Sawing mature bamboo to divide


Shop Bamboo for Containers 3



Great article!

If I move my bamboo in for the winter. Should I keep up with the watering or just mist through the winter/dormancy?
I moved my bamboo from a pot to the ground, now the leaves have gone brown and all dried some of the stems still look green, what has happened?.
Great article and video, thank you. Very helpful.

One question: what do you mean by "balanced liquid feed" ? Can you recommend a specific product ?
We had 6 bamboos planted last summer in large troughs but this year all the leaves are looking brown and dry. We have been so careful in watering and feeding. There are some green canes coming through but the trees are looking dead!! Is it possible for bamboos to recover from this or should we count our losses and start again?
I’ve bought a bamboo and have a whisky barrel to plant it in. It will be protected from wind but how big will I need to drill holes and avoid the plant becoming invasive?
Where did you get your barrels from?
Hi, I am considering to take my large-ish pot-grown bamboos (up to 1.80m high) with me to our new place in the Netherlands. The new Brexit regulations allow no soil to be transported over borders, so they would have to travel in a soilless medium. Can you give me any advice please? Perhaps for my potted palm trees as well ? Many thanks !
Hi, great info here, this may be an odd question but can you grow bamboo indoors in a big pot successfully if kept near a good light source? the outside space available to me is on a balcony and exposed on both sided to extreme wind and cold. thanks for any advice!
I have grown the same bamboo in the same container for nearly 10 years. Have not done anything to it other than keeping it watered and the odd feed... Still looks amazing!!
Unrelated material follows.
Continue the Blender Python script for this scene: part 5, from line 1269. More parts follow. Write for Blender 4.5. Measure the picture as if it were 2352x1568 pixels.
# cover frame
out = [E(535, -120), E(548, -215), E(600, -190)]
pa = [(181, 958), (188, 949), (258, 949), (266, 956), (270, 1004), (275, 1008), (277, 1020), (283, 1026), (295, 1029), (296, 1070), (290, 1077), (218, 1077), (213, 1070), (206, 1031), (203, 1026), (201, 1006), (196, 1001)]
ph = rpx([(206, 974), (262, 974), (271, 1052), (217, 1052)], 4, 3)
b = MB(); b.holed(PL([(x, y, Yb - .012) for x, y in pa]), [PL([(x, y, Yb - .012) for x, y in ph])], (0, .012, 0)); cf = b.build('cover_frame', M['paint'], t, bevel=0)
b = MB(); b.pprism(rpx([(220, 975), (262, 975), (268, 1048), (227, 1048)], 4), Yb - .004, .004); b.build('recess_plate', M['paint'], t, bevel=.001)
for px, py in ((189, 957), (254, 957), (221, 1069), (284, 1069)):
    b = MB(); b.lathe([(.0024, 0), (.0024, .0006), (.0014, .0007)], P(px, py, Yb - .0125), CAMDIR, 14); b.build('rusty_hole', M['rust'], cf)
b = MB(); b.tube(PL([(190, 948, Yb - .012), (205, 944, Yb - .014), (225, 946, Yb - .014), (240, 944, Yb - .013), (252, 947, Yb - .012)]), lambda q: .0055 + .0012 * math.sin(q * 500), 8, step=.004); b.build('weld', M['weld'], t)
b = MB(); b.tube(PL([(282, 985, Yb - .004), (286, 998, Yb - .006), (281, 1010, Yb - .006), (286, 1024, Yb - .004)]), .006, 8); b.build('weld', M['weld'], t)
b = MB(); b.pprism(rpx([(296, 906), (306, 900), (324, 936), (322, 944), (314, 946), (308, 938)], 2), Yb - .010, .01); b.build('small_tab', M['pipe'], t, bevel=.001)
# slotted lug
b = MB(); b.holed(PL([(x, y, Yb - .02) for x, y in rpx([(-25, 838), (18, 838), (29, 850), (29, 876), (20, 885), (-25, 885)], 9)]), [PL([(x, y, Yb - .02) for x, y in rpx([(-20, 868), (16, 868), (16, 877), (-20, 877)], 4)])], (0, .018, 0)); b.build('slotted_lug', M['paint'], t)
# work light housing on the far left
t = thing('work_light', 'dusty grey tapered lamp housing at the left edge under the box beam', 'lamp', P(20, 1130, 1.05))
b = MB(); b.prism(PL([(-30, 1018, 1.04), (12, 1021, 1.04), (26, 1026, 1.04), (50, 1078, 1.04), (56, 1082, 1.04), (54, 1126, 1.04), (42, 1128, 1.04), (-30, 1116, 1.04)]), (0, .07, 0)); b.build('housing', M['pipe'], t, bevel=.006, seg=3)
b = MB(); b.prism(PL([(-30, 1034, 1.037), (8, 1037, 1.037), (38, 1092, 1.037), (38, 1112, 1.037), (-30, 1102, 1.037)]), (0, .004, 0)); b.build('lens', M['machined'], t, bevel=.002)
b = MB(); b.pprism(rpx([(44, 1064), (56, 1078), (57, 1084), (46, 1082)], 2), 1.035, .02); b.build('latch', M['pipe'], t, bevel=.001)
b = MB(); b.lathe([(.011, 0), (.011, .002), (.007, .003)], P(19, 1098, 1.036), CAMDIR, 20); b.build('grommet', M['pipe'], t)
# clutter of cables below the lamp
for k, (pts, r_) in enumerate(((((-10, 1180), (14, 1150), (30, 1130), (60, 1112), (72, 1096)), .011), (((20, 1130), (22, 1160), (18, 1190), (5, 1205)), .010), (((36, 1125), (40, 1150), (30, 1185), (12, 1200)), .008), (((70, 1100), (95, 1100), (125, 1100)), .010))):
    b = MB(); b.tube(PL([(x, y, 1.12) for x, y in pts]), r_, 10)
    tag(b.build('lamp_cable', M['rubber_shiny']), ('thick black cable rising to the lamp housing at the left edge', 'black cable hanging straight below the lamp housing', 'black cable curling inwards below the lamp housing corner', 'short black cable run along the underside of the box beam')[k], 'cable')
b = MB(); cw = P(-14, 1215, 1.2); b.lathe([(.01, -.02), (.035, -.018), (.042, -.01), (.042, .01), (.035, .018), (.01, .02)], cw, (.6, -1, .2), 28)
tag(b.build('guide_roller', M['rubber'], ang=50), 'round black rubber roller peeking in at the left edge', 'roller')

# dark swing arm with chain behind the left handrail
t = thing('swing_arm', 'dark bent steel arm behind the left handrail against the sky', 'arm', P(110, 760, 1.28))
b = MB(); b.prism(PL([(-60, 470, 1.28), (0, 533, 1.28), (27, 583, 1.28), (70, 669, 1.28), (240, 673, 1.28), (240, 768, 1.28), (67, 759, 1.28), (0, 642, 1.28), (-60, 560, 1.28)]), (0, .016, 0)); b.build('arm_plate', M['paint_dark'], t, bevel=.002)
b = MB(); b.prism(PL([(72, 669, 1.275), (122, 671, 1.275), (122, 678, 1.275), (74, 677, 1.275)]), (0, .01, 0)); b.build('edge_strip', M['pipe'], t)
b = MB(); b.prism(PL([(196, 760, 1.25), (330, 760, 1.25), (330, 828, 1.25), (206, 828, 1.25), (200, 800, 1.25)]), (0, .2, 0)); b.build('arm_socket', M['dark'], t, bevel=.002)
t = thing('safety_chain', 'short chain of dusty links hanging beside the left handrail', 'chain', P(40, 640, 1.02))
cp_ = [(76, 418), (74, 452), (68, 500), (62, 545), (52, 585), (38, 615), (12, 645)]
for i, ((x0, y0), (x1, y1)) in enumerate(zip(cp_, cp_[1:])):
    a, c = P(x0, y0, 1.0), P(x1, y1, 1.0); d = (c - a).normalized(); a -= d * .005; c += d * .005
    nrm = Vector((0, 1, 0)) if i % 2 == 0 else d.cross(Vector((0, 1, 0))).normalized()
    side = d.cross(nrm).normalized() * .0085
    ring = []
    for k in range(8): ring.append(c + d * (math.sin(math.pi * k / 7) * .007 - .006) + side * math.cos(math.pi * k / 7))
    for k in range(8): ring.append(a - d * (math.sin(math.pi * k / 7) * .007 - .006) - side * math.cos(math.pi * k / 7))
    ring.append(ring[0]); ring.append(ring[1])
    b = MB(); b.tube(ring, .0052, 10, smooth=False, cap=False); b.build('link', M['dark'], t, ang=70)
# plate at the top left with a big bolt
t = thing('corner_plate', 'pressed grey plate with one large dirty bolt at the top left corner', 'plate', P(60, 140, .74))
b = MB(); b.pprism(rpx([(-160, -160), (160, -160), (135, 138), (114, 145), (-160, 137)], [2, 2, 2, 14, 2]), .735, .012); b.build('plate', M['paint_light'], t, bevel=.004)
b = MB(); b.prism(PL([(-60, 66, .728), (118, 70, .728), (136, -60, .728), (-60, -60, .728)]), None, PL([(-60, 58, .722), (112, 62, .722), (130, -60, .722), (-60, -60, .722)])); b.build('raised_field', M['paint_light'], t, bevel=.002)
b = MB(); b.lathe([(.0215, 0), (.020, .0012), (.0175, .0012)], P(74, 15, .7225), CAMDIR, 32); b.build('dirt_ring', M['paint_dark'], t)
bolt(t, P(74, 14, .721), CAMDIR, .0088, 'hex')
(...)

@ Des - Thanks for sharing Des. Exactly as you say, bamboos are great low maintenance plants and will offer a lot in the garden without asking too much in return!!
This is a helpful article but would be great if you could add recommendations for bamboo suitable to grown in a pot. The link connects to all your bamboo and they wouldn’t all work in pots.

@ Sasha - thanks so much for the feedback. We have now created a separate product page specifically for bamboo plants suitable for growing in containers and updated the links in this article to point to our new "bamboo plants for containers" page. We hope you find it useful.